The Malala Factored Bitterness | What We Can Take Away

MV: It’s unfortunate and really sad to see so much hate and pessimistic attitudes regarding Malala Yosufzai and her achievements, especially from our own Muslim imagescommunity. We’re always complaining about how “Muslims oversees are giving a bad name over Islam” and “No one is speaking out”; while we finally do have someone representing Islam in a very peaceful and lighthearted note, to over millions of people worldwide, giving encouragement to millions to stand for justice, pursue good morals, educating others about the power of education, challenging violence with peace instead of destruction over destruction, and above all, had the courage to look death in the eye and refused to be silenced. It sickens me to see how we have so much to say, to put down the efforts of someone trying so diligently to promote education and ethically uplifting values. Islamically we’re told to make 70 excuses before judging. Who are we to judge a 16 year old who lived her life in constant fear of being attacked, yet continued to seek morality, and ended up being shot in the face, while we sit comfortably in our harmonious lives.

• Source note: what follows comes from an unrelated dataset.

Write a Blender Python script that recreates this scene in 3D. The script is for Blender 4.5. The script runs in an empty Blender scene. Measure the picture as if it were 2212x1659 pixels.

Sure, it may be that she’s being “westernized” and “exploited”, but does that make anything less out of her efforts? Behind everything is her charismatic attitudes towards upholding good qualities and actually representing Islam as a strong voice for the next generation. She’s stated how her faith gives her motivation to back up her sentiment towards peace and education. She’s also explicitly stated that Islam promotes education for everyone, “There is no better way to explain the importance of books than to say that even God chose the medium of a book to send His message to His people.” Millions of people are being opened to the misconception of “oppression and violence” related to Islam through her words. She has amplified the true meaning and foundation of Islam.

Instead of considering her as another conspiracy theory, maybe we should consider her as a foundation and a means to reevaluate ourselves. Maybe we can actually learn a good lesson from her words rather than ignoring the good that comes out. Perhaps we can use her as a role model for our younger generations who lack the understanding of receiving a good education and how Islam encourages education. Maybe it’s time to become more open minded to reality. Maybe it’s time we educate ourselves.